Religion and theology that presumes static social order eventually erodes into justifying social oppression:
Our sociology is predictably derived from, legitimated by, and reflective of our theology [our vision of the ideal, or divine order]. And if we gather around a static god of order who only guards the interests of the “haves,” oppression cannot be far behind. Conversely, if a God is disclosed who is free to come and go, free from and even against the regime, free to hear and even answer slave cries, free from all proper godness as defined by the empire, then it will bear decisively upon sociology because the freedom of God will surface in the brickyards and manifest itself as justice and compassion.
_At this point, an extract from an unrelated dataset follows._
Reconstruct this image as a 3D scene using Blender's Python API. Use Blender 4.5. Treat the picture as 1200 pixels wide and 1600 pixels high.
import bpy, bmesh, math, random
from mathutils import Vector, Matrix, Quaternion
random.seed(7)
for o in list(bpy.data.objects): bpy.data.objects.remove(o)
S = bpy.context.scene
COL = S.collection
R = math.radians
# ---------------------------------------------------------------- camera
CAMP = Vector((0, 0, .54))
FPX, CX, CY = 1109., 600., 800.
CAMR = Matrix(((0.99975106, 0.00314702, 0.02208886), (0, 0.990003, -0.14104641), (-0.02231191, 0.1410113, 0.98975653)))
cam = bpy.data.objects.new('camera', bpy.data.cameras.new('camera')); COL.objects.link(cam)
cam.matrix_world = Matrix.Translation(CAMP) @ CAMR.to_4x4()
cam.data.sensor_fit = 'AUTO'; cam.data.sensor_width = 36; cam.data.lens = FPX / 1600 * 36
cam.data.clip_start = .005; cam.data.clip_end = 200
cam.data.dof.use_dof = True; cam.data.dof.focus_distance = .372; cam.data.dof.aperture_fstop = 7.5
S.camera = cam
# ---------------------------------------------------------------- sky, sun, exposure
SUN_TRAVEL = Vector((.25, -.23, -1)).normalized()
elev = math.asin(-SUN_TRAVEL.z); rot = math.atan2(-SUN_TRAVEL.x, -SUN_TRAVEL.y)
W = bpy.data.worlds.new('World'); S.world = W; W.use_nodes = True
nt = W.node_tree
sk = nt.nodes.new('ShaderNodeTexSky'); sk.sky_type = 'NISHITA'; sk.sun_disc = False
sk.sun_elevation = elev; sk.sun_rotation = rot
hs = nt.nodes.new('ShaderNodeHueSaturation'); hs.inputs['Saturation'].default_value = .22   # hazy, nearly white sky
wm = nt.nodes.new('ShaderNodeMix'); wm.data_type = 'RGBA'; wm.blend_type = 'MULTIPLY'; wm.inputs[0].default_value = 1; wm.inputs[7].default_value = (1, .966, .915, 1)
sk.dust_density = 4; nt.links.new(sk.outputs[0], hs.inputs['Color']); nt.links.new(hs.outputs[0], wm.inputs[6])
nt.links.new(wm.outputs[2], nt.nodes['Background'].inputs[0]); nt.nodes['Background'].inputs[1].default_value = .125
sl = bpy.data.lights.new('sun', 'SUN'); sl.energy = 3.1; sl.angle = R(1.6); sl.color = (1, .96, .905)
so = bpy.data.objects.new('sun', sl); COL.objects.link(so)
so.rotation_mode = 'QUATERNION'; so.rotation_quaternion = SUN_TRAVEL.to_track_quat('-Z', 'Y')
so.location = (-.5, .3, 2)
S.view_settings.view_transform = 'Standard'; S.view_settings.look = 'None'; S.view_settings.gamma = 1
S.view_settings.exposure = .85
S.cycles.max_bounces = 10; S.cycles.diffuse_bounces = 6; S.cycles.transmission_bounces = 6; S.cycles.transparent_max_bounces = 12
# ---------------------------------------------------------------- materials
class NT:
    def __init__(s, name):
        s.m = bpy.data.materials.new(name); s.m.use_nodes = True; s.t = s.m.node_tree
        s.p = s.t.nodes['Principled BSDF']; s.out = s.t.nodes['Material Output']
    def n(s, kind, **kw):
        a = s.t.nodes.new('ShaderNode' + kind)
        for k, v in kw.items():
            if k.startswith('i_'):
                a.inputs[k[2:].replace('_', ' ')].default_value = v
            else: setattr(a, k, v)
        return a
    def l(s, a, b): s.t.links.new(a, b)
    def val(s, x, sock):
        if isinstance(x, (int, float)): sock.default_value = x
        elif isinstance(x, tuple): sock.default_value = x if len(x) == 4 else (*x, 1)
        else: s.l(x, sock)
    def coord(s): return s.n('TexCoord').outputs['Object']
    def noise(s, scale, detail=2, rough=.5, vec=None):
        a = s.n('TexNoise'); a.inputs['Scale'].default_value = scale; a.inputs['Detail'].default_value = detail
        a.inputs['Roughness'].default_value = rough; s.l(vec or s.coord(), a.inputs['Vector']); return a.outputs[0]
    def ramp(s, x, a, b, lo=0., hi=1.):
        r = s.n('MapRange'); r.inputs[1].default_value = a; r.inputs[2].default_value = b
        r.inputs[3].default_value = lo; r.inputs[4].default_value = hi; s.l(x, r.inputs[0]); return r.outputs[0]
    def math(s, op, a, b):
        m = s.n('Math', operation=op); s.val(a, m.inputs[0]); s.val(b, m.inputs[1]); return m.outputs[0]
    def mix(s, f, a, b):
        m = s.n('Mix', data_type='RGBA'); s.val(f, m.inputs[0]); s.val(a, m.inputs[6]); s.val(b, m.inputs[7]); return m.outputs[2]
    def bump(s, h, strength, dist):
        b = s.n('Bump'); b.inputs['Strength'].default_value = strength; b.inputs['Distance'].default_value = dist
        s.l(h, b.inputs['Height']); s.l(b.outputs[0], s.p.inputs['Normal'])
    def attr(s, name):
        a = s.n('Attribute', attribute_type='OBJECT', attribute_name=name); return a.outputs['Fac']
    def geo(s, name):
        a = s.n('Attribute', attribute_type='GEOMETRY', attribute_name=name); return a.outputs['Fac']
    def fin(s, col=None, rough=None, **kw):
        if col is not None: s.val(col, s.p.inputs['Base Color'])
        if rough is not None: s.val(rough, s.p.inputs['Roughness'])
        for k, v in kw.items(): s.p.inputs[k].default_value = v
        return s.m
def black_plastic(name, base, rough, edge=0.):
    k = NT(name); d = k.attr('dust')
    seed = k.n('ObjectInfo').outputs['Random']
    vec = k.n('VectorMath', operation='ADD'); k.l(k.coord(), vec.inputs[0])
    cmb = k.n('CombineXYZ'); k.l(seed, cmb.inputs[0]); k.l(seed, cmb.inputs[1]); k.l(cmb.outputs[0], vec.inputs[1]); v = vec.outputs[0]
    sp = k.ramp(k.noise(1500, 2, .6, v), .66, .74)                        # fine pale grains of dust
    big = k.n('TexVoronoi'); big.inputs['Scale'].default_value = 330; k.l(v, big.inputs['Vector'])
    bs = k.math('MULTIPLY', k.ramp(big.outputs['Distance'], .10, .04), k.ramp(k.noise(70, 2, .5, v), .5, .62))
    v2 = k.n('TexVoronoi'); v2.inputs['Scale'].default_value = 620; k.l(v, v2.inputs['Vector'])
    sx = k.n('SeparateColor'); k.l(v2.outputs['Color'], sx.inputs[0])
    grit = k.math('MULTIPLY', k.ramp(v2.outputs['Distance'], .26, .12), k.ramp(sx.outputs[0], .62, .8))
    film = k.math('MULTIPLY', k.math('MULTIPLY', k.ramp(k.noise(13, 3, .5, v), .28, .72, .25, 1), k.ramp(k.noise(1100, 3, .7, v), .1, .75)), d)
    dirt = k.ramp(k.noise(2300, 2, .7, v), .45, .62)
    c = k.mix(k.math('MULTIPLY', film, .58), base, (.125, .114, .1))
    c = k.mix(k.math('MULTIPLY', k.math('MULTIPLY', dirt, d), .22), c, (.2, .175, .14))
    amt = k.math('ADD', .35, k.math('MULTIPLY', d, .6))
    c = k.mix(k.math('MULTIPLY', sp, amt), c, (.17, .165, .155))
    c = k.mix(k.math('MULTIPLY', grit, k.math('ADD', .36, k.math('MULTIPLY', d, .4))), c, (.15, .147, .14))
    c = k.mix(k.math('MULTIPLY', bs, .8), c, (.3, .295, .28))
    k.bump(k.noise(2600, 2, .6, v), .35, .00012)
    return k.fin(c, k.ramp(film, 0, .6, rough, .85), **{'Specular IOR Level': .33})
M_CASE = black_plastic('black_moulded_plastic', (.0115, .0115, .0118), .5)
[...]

…The point that prophetic imagination must ponder is that there is no freedom of God without the politics of justice and compassion, and there is no politics of justice and compassion without a religion of the freedom of God. The program of Moses is not the freeing of a little band of slaves as an escape from the empire, though that is important enough, especially if you happen to be in that little band. Rather, his work is nothing less than an assault on the consciousness of the empire, aimed at nothing less than the dismantling of the empire both in its social practices and in its mythic pretensions. Note the significance of Martin Luther King Jr.’s leadership in integrating a lunch counter or a local bus line!1
Consider your social beliefs and social behavior. Justice asks that we engage society with a the faith that society can transform, that our habits not only need changing, but canchange. This will require the courage to be vulnerable. To act with prophetic imagination is not simply to design escapes from empire through more public assistance, but must extend into the messy work of dismantling whatever props up a public that separates us as helpless- and – helpful.
Notice a local place where the line between “helpful and helpless” is made most apparent (such as the lunch counter and bus line in MLK’s days). Is there a way to stand in one of those places and notice an act of justice and compassion, to call it out? Might you find a way this week for your purchasing power, your transportation choices, or the impact of your family’s time and presence to be aimed toward an alternative way? Perhaps you could consider supporting a co-op, a CSA, community center, a credit union, a farmers market, a neighborhood barber shop, a library or purchasing from a local store? Perhaps it is to find a local organizing group with whom to march or writing letters to an elected official. Perhaps it is patronizing a local artist who brings beauty into your community.
All of our neighbors have a gift of some sort. To live prophetically requires faith, trust in a possibility that our actions of compassion, vulnerability, and shared responsibility can, in fact, participate in creating an alternative, a good that is common.
1Brueggemann, Walter. Prophetic Imagination: Revised Edition (pp. 8-9). Fortress Press. Kindle Edition.